Parece que poco a poco la gente se va acostumbrando a las mismas metáforas de la vida. Hace algún tiempo, escribí­a en esta columna el Manual para subir montañas, y de repente me encuentro con un lector en Hamburgo que decide compartir conmigo su experiencia respecto a las escaladas de la vida. Descubrió en qué hotel estoy alojado. Tiene una serie de crí­ticas sobre mi página de internet. Hace comentarios duros, y después pregunta:

—¿Puede hacerse una foto con mi novia?

Claro que puedo. Coge el teléfono móvil, aprieta un botón, no dice nada, y un minuto después aparece su novia.
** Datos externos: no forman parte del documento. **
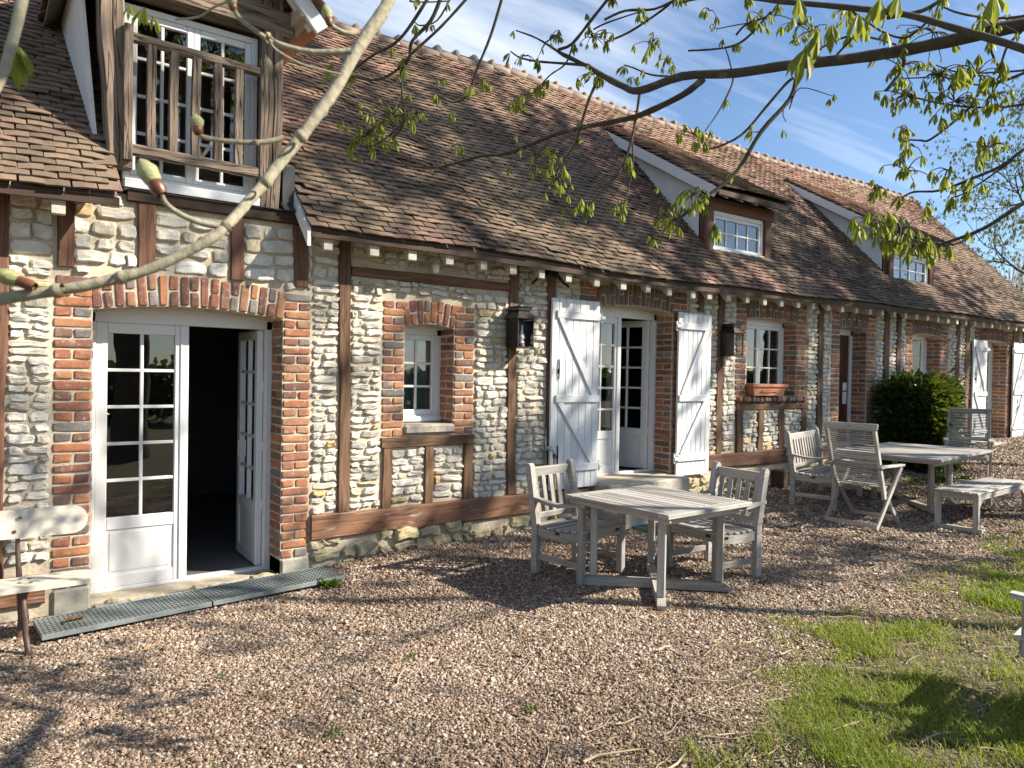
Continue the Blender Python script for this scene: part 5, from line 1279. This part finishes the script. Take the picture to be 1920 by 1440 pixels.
tr.add(np.array([(0, 0, -.1), (0, 0, .3), (.05, .03, 1.5), (.0, .08, 3.0), (-.1, .05, 4.5), (.05, 0, 6.5), (.0, .1, H0)]), [.42, .33, .29, .27, .22, .15, .06], 16); tr.build('trunk', BARK, t0)
bg_ = Tubes(); tw = Tubes(); rngb = np.random.default_rng(77); tips0 = []
# thick bough entering from the right, carried back to the trunk
M1 = [(2080, 20), (1913, 47), (1780, 77), (1680, 97), (1580, 112), (1480, 122), (1380, 137), (1280, 143), (1200, 170), (1165, 160), (1127, 140), (1100, 123)]
p = bough(bg_, M1, 3.4, 4.6, 27, 9, 9, rough=.04)
bg_.add(smooth([(0, .08, 3.0), (.8, 1.3, 3.45), (1.5, 2.3, 3.6), p[0]]), np.linspace(.11, .034, 13), 10)
M2 = [(1990, 120), (1920, 92), (1863, 74), (1780, 50), (1697, 27), (1580, 13), (1467, 3), (1430, -2), (1330, -14), (1220, -30)]
p = bough(bg_, M2, 3.0, 3.8, 16, 7, 8, rough=.05); bg_.add(smooth([(0, .05, 3.4), (1.1, 1.5, 3.2), p[0]]), np.linspace(.08, .018, 9), 8)
M3 = [(1320, 147), (1280, 178), (1207, 213), (1160, 226), (1087, 240), (1033, 255), (953, 287), (900, 293), (827, 313), (783, 313), (740, 310)]
bough(bg_, M3, 4.35, 5.0, 13, 3, 7, rough=.04)
# twigs: pixel paths with their depth; each ends in leaf clusters
TW = [([(1100, 123), (1047, 97), (1073, 82), (1113, 32), (1145, -8)], 4.6, 4.6, 7, 7), ([(1047, 97), (1007, 72), (967, 57)], 4.6, 4.5, 5, 3), ([(1107, 123), (1057, 119), (1007, 115), (975, 108), (957, 96)], 4.6, 4.6, 6, 3), ([(1133, 37), (1173, 20), (1227, 17), (1275, -5)], 4.5, 4.4, 5, 6),
      ([(1133, 80), (1180, 60), (1240, 20), (1270, -6)], 4.6, 4.4, 4, 6), ([(1113, 55), (1140, 42), (1200, 22)], 4.6, 4.4, 4, 3), ([(1047, 97), (1072, 108), (1127, 138)], 4.6, 4.6, 5, 6), ([(1073, 87), (1060, 120), (1030, 142), (1000, 175), (977, 177)], 4.6, 4.8, 4, 3),
      ([(1127, 140), (1107, 180), (1090, 233), (1080, 270), (1053, 307), (1040, 330)], 4.6, 4.7, 7, 4), ([(1200, 172), (1193, 217), (1183, 267), (1167, 313), (1140, 347), (1103, 387)], 4.5, 4.5, 6, 4), ([(1185, 262), (1187, 290), (1183, 333), (1167, 397)], 4.5, 4.5, 4, 3),
      ([(1253, 143), (1220, 140), (1187, 127), (1170, 122)], 4.5, 4.5, 4, 3), ([(1200, 172), (1195, 160), (1186, 144)], 4.5, 4.5, 3, 2),
      ([(1493, 150), (1480, 187), (1427, 247), (1380, 323), (1323, 370), (1280, 405), (1262, 420)], 4.1, 4.0, 10, 6), ([(1488, 146), (1473, 158), (1437, 200), (1390, 253), (1337, 278), (1318, 272)], 4.15, 4.2, 7, 4), ([(1375, 137), (1372, 160), (1350, 205), (1322, 246)], 4.3, 4.2, 5, 3), ([(1373, 135), (1365, 105), (1356, 78)], 4.3, 4.2, 4, 2),
      ([(1470, 195), (1468, 215), (1474, 228)], 4.1, 4.1, 3, 2), ([(1427, 247), (1405, 248)], 4.0, 4.0, 3, 2),
      ([(1960, 120), (1900, 145), (1843, 167), (1813, 207), (1747, 260), (1725, 263), (1704, 262)], 3.9, 4.1, 8, 4), ([(1980, 250), (1920, 280), (1880, 310), (1827, 333), (1763, 357), (1713, 360), (1690, 372)], 3.5, 3.7, 9, 4), ([(1900, 300), (1850, 335), (1810, 362), (1785, 370)], 3.6, 3.7, 5, 3),
      ([(1990, 340), (1920, 380), (1847, 427), (1780, 453), (1753, 460), (1725, 458)], 3.0, 3.2, 11, 5), ([(1835, 430), (1800, 455), (1757, 462)], 3.1, 3.2, 5, 3), ([(1755, 461), (1700, 458), (1660, 450), (1630, 425)], 3.2, 3.3, 5, 3),
      ([(827, -5), (807, 40), (773, 77), (767, 110), (753, 133), (752, 150), (755, 185), (757, 230), (735, 262)], 4.2, 4.4, 8, 4), ([(803, -4), (763, 57), (735, 85), (700, 103), (660, 133)], 4.2, 4.3, 7, 6), ([(880, -8), (827, 50), (773, 100), (750, 127), (707, 150), (660, 142)], 4.3, 4.3, 6, 5), ([(845, -4), (820, 38), (790, 48), (778, 42)], 4.3, 4.3, 4, 3),
      ([(942, -6), (920, 67), (893, 133), (877, 178), (850, 192), (820, 178)], 4.3, 4.5, 6, 4), ([(757, 230), (720, 262), (690, 275), (660, 262)], 4.4, 4.5, 4, 3), ([(780, -6), (768, 2), (800, 4), (840, 2)], 4.3, 4.3, 4, 3),
      ([(1740, 40), (1700, 70), (1660, 62), (1625, 40), (1590, 14)], 3.6, 3.7, 5, 4), ([(1663, 33), (1730, 20), (1772, -6)], 3.5, 3.4, 8, 9), ([(1690, 100), (1695, 122), (1670, 160), (1660, 170)], 3.8, 3.8, 10, 7), ([(1850, 60), (1860, 100), (1875, 140), (1840, 160), (1750, 140), (1735, 145), (1690, 147)], 3.6, 3.9, 5, 3),
      ([(1920, 55), (1890, 85), (1875, 125), (1862, 140)], 3.5, 3.6, 6, 4), ([(1960, 20), (1900, 33), (1840, 32), (1790, 22), (1760, 8)], 3.3, 3.5, 6, 4), ([(1560, 112), (1600, 70), (1640, 30), (1655, 8)], 3.9, 3.8, 5, 4), ([(1500, 118), (1530, 95), (1590, 68), (1640, 72), (1680, 84)], 4.1, 3.9, 4, 5), ([(1380, 66), (1400, 45), (1440, 30), (1460, 8)], 4.2, 4.1, 5, 4), ([(1290, 95), (1340, 92), (1380, 84), (1410, 62), (1445, 22)], 4.3, 4.2, 4, 6), ([(1345, 54), (1375, 48), (1410, 42)], 4.3, 4.2, 2, 3),
      ([(1280, 4), (1320, -4), (1400, -14)], 4.2, 4.0, 4, 4), ([(1480, 205), (1500, 165), (1560, 180)], 4.1, 4.0, 3, 2), ([(1980, 175), (1920, 195), (1850, 202), (1770, 195), (1700, 180), (1680, 188)], 3.7, 4.0, 6, 3), ([(1940, 130), (1880, 135), (1800, 136), (1755, 122)], 3.7, 3.9, 5, 3), ([(1760, 8), (1740, 50), (1700, 62)], 3.7, 3.8, 4, 3)]
ends = []
for path, d0, d1, w0, w1 in TW:
    p = bough(tw, path, d0, d1, w0*.92, w1*.8, 6, rough=.06); ends.append((p[-1], unit(p[-1]-p[-2])))
    if len(p) > 9: ends.append((p[len(p)//2], unit(p[len(p)//2]-p[len(p)//2-1])))
# hand-placed leaf sprays (centre px, depth, spread px, count, leaf length m)
SPR = [((735, 230), 4.4, 55, 14, .12), ((690, 262), 4.5, 45, 12, .13), ((780, 225), 4.4, 22, 4, .11), ((1010, 300), 4.7, 45, 14, .11), ((1045, 345), 4.7, 40, 10, .10), ((1085, 395), 4.5, 30, 9, .11), ((1160, 395), 4.5, 18, 4, .11), ((1255, 415), 4.0, 40, 11, .12), ((1300, 375), 4.0, 40, 10, .12), ((1300, 262), 4.2, 35, 7, .11),
       ((830, 165), 4.5, 16, 3, .06), ((910, 165), 4.5, 12, 2, .14), ((960, 205), 4.6, 14, 3, .13), ((985, 115), 4.6, 22, 4, .09), ((1030, 85), 4.6, 35, 6, .08), ((1110, 80), 4.6, 40, 10, .09), ((1110, 150), 4.6, 20, 5, .10), ((1225, 90), 4.5, 30, 6, .11), ((1255, 125), 4.5, 18, 4, .10), ((1340, 65), 4.3, 20, 2, .06), ((1010, 180), 4.7, 20, 3, .13),
       ((1500, 55), 4.0, 45, 11, .09), ((1520, 70), 4.1, 40, 8, .08), ((1430, 45), 4.2, 28, 5, .12), ((1690, 135), 3.8, 40, 12, .09), ((1760, 150), 3.8, 50, 16, .09), ((1830, 150), 3.7, 45, 14, .10), ((1700, 190), 3.9, 40, 12, .09), ((1790, 200), 3.8, 55, 12, .10), ((1860, 190), 3.7, 40, 12, .10), ((1690, 250), 4.1, 35, 7, .11), ((1715, 285), 4.1, 22, 3, .11), ((1765, 235), 4.0, 12, 2, .15), ((1750, 70), 3.7, 60, 10, .08), ((1860, 60), 3.5, 50, 10, .09), ((1590, 40), 3.9, 30, 6, .09),
       ((1700, 330), 3.7, 40, 8, .10), ((1640, 365), 3.7, 22, 4, .12), ((1780, 330), 3.6, 30, 5, .11), ((1850, 290), 3.5, 35, 8, .11), ((1790, 370), 3.7, 22, 4, .09), ((1690, 445), 3.2, 45, 13, .12), ((1630, 430), 3.3, 30, 6, .13), ((1735, 470), 3.2, 35, 8, .11), ((1340, 440), 4.0, 14, 3, .14), ((1225, 455), 4.1, 10, 2, .12), ((1330, 30), 4.2, 20, 2, .08), ((1740, 395), 3.3, 12, 2, .13), ((850, 285), 4.9, 12, 2, .10), ((815, 320), 4.9, 16, 3, .06), ((1085, 240), 4.5, 8, 1, .09)]
cp = []; cd = []; cs = []; bud_items = []
for (cxp, cyp), d, sp, n, L in SPR:
    base = at(cxp, cyp-10, d)-T0
    for i in range(int(n*1.5)):
        q = at(cxp+rngb.normal(0, sp*.55), cyp-10+rngb.normal(0, sp*.42), d+rngb.normal(0, .06))-T0
        cp.append(q); cd.append(rngb.normal(0, 1, 3)*.5+np.array([0, 0, -.3])); cs.append(L*rngb.uniform(.22, .66))
        mid = (q+base)/2+np.array([0, 0, .015]); tw.add(smooth([base, mid, q], 3), np.linspace(.0036, .0018, 7), 5)
for q, dv in ends:
    for i in range(int(rngb.integers(1, 3))): cp.append(q+rngb.normal(0, .012, 3)); cd.append(dv); cs.append(rngb.uniform(.045, .075))
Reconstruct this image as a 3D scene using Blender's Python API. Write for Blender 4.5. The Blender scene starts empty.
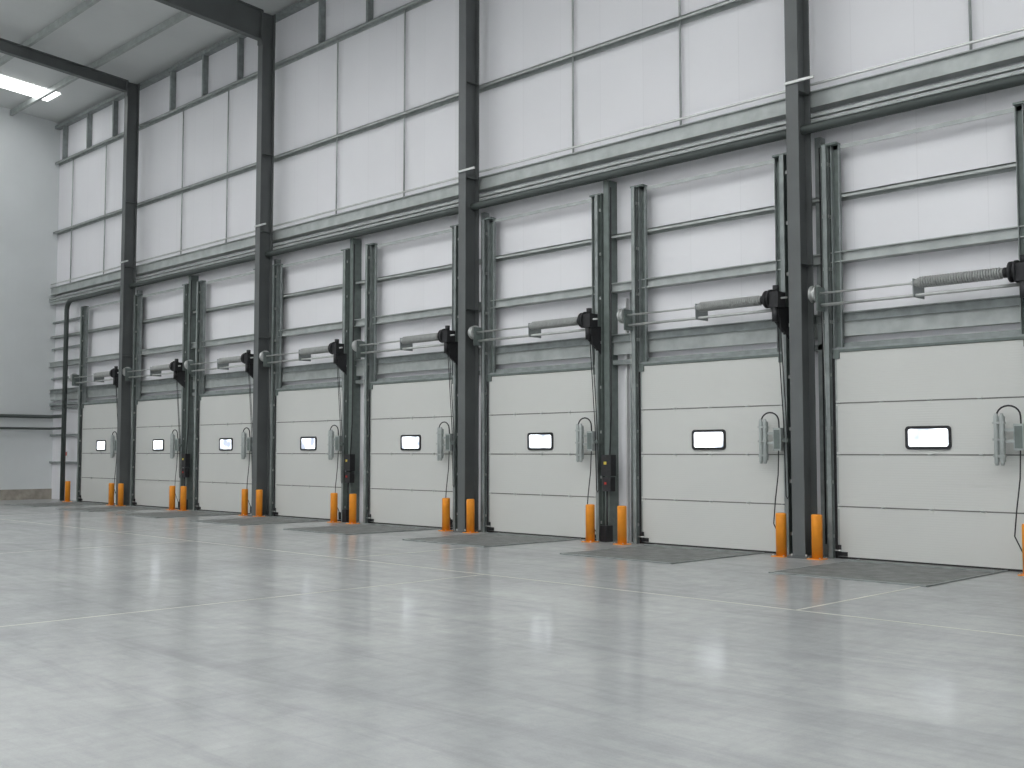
import bpy, math, random
from mathutils import Vector
random.seed(4)
scene=bpy.context.scene
scene.view_settings.view_transform='Standard'
scene.view_settings.look='None'

# ------------------------------------------------------------ materials
def mat(name,col,rough=0.6,metal=0.0,var=0.06,nscale=3.0,bump=0.0,bscale=60,emit=None,estr=0,spec=0.4):
    m=bpy.data.materials.new(name); m.use_nodes=True
    nt=m.node_tree; N=nt.nodes; L=nt.links
    b=N['Principled BSDF']
    b.inputs['Roughness'].default_value=rough; b.inputs['Metallic'].default_value=metal
    b.inputs['Specular IOR Level'].default_value=spec
    tc=N.new('ShaderNodeTexCoord')
    nz=N.new('ShaderNodeTexNoise'); nz.inputs['Scale'].default_value=nscale; nz.inputs['Detail'].default_value=5
    L.new(tc.outputs['Object'],nz.inputs['Vector'])
    cr=N.new('ShaderNodeValToRGB')
    cr.color_ramp.elements[0].position=0.3; cr.color_ramp.elements[1].position=0.7
    cr.color_ramp.elements[0].color=(*[c*(1-var) for c in col],1)
    cr.color_ramp.elements[1].color=(*[min(1,c*(1+var)) for c in col],1)
    L.new(nz.outputs['Fac'],cr.inputs['Fac']); L.new(cr.outputs['Color'],b.inputs['Base Color'])
    if bump>0:
        n2=N.new('ShaderNodeTexNoise'); n2.inputs['Scale'].default_value=bscale
        L.new(tc.outputs['Object'],n2.inputs['Vector'])
        bp=N.new('ShaderNodeBump'); bp.inputs['Strength'].default_value=bump; bp.inputs['Distance'].default_value=0.01
        L.new(n2.outputs['Fac'],bp.inputs['Height']); L.new(bp.outputs['Normal'],b.inputs['Normal'])
    if emit:
        b.inputs['Emission Color'].default_value=(*emit,1); b.inputs['Emission Strength'].default_value=estr
    return m

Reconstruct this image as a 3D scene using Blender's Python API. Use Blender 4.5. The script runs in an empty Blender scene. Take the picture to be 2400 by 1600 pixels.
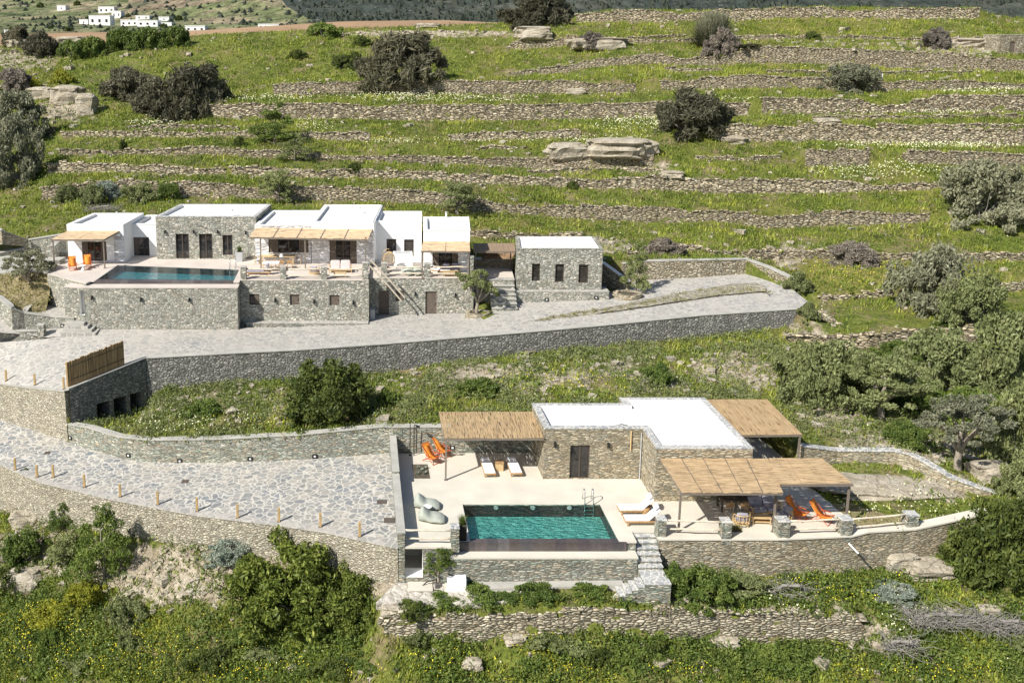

Nos hacemos la foto, pero la pregunta que sigue es más intrigante:

—¿Puede un ciego escalar el monte Everest?

—Creo que no —respondo.

—¿Por qué no responde: “Tal vez”?

Ya estoy casi convencido de que tengo delante a un “optimista compulsivo.” Una cosa es que el universo entero conspire para que se cumplan nuestros sueños; otra cosa es colocarse frente a desafí­os absolutamente innecesarios, que pueden acabar en accidentes fatales o en fracasos previsibles.

Explico que tengo que salir por un compromiso, pero el lector no se rinde.

—Los ciegos pueden escalar el Everest, la montaña más alta del mundo (8.848 metros). No solo pueden, sino que sé que por lo menos uno de ellos lo ha hecho. Su nombre es Erik Weihenmayer. ¿Su compromiso puede esperar?

Si ha citado un nombre, puede que exista una historia interesante. Mi compromiso puede esperar, por supuesto.

—En 2001, Weihenmayer lo consiguió. Y, mientras tanto, la gente se queja por no tener un coche mejor, ropa más elegante o un sueldo a la altura de sus necesidades.

—¿Está usted seguro de que lo consiguió?

—Busque en internet. Pero lo que me fascina es que Weihenmayer sabí­a exactamente lo que querí­a: transformó su vida en aquello que él pensaba que debí­a ser. Tuvo el valor de arriesgarlo todo para conseguir que el universo conspirase a su favor.

Estoy de acuerdo. El lector continúa, como si mi actitud ya no le interesase más:

—Si una persona sabe lo que quiere de la vida, reúne todas las condiciones para hacer que se cumpla su sueño. ¿No fue usted mismo quien lo dijo?

Claro. Pero existen lí­mites, como ciegos escalando la montaña más alta del planeta.

—Y si las personas no tienen sueños, ¿qué tienen que hacer?

—Pensar en algo que les gustarí­a estar realizando y dar el primer paso —respondo—. Sin miedo a errar. Sin miedo a herir a los que se “preocupan” por su comportamiento.

—¡Eso! —dice el lector, identificando claramente por primera vez mis ideas—. En seguida nos damos cuenta de que para lograr lo que queremos es preciso correr riesgos. ¿No es eso lo que dice usted en sus libros?

No solo lo digo, sino que también procuro hacer honor a esas palabras. Pero nuestra conversación es interrumpida: ha llegado la hora de atender el compromiso que me trajo a Hamburgo. Agradezco su atención, le pido que me enví­e sugerencias sobre mi página web, nos hacemos una foto más y nos despedimos.

A las tres de la mañana, regresando del evento, meto la mano en el bolso para sacar la llave de la habitación y descubro el papel en el que habí­a anotado el nombre. Pese a que dentro de unas horas tengo que viajar a El Cairo, enciendo el ordenador, y allí­ está:

“Erik Weihenmayer es un atleta, aventurero, autor, activista y orador motivacional estadounidense. Fue la primera persona ciega en llegar a la cima del monte Everest, el 25 de mayo de 2001. Como resultado de este logro, apareció en la portada de la revista Time. Recibió el premio que otorgan ESPN e IDEA por su valor al ir más allá de los lí­mites que su condición fí­sica permití­a. Además del Everest, ha escalado las otras siete montañas más altas del planeta, entre ellas el Aconcagua (Argentina) y el Kilimanjaro (Tanzania)”.